Thanks for the note! Yes, culture clash is all too easily culture crash, you’re totally right (and I may have to borrow your phrase, thank you veddy much). Driving here keeps me sweaty-palmed and anxious at all times. I’m pretty much sure that the other guy is going to do something idiotic. I’m not sure that’s what they mean by “defensive driving” but it’s all I’ve got for the moment.
This was scary and funny all at the same time. I really do not want to drive there…EVER! You are a very brave soul 😉
I have so much road rage I’d end up dead in 10 minutes there I’m sure. I agree with others, you’re very brave to drive there! Of course, nowadays driving anywhere is quite the major feat. I very much enjoyed this open letter to Abu Dhabi drivers. I would like to copy Carrollton, Georgia drivers on the letter as well 🙂
I do find myself banging the steering wheel occasionally (okay, at least once a day). And I will also say that driving here seemed possible once I’d visited Delhi. there isn’t enough money in the world to get me to drive in that city. INSANE. But yes, I htink we *all* have our pet peeves with the drivers we encounter every day….
Oh, the joys of crazy drivers. I can’t understand the tailgating above all else. It puts me in a panic when someone is sniffing my exhaust, you know? Yes, you know, for you wouldn’t have written this handy driving guide if you didn’t!
The exhaust sniffing – exactly. It’s like what dogs do to make friends. Sorry, dude in the range rover, it’s not how I like to meet people. Exactly. Thanks for stopping by.
I am a bad driver but I think even I can follow these simple rules!
Oh my! Wishing you nerves of steel and the protection of a flock of guardian angels. Ellen
Ha! Thanks! I think maybe it’s the guardian angels who will need the nerves of steel!
Hahahaha!! I live in Malaysia and it’s very apparent we have the same kind of drivers here.
With the addition of a million motorcycle riders to whom traffic laws do not seem to apply.
God–the motorbikes. In India the motorbikes were the terror of the roads – and even more so because they piled people and possessions onto them in gravity-defying fashion – then zoom in and out of traffic with death-defying speed. Terrified me (and I wasn’t even driving; I was just a passenger). I thought I’d seen bad driving in the states, but out here I’ve seen stuff that makes my jaw drop. It’s crazy out there!
I can’t stand driving in my little American neighborhood. I think I would make the headlines in a bad case of road rage there. Good writing, as always.
aww…thanks for the compliment – driving has never been my favorite thing and here I’m reminded, daily, of why I don’t like it. Ugh!
I’m thinking this could apply to drivers all over the world! Very funny and well-written.
Thanks for the kind words! I think every city has its peculiarities, you’re absolutely right – and so everyone can relate to the idiots who cut across a zillion lanes of traffic and so on. Maybe it’s because so many of hte cars here are so damn big that it’s as if I’m puttering along the highway with tanks. Nervewracking!

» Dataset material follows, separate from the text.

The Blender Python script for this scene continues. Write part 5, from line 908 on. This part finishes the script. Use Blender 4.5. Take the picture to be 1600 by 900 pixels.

I”m from Jersey, land of the six lane highway. I can handle those drivers, it’s those one who drive like the elderly that get me more. I might just be one of those drivers you hate…I’m sorry!
A jersey girl might be just the person to whip this place into shape, actually…I used to live in Boston, so I thought I was tough, but this place has totally got me sweaty-palmed and anxious. 🙂
This is hilarious!! I love your biting (and spot on) sarcasm. Similar “road rules” here in Kenya, though people (and mototbikes) probably have a bit more power. Great post and I feel your frustration.
If there were as many motorbikes here as in Kenya or in India, I think the entire city would simply grind to a halt. And I have to say that after visiting Delhi, in fact, driving here didn’t look quite so bad. Not great, but not quite such a madhouse. Thanks for stopping by!
Naming cars after spices might be the most fantastic and under used idea in naming history. I would completely love driving my GMC Onion Powder…
That comment cracks me up. Exactly. Volvo Vanilla Essence, anyone?